イザヤ書65:17、ピリピ3:20-21、第二ペテロ3:13、黙示録21:1
どうやって備えるか
これを読んで怖く感じてしまうなら、その理由は二つに一つでしょう。一つはクリスチャンではない場合です。クリスチャンでないけど、この話を怖いと思うなら悪い事ではありません。そう思う背景には「本当かも知れない。」と言う聖書の教えを否定し切っていない心と、「自分は赦されなければいけない。」と言う自覚があるからです。その場合、神がその存在を自分に明らかにして下さるようにと、自分が福音を理解できる様に祈り、神に応答する必要があります。(とびら7、8参照)
もう一つはクリスチャンである場合です。

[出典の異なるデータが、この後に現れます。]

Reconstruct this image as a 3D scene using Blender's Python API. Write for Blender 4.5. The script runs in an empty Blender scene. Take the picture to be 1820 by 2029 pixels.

自分がイエスに従って生きてきているか、聖霊を悲しませて生きていないか、と言う不安は多かれ少なかれ多くのクリスチャンが持っていて、今携挙や再臨が起きたら、イエス様に合わせる顔がないと恐れてしまう。一体、どうしたらこれに備える事ができるのでしょうか?
答えはシンプルです。イエスキリストの愛を喜ぶ。そして精一杯愛し返す。イエスキリストを通した神との関係が深まれば、従って生きていく心も力もその都度いつも聖霊が与えて下さるからです。
そこでイエスは彼らに言われた。「『心を尽くし、思いを尽くし、知力を尽くして、あなたの神である主を愛せよ。』これが大切な第一の戒めです。」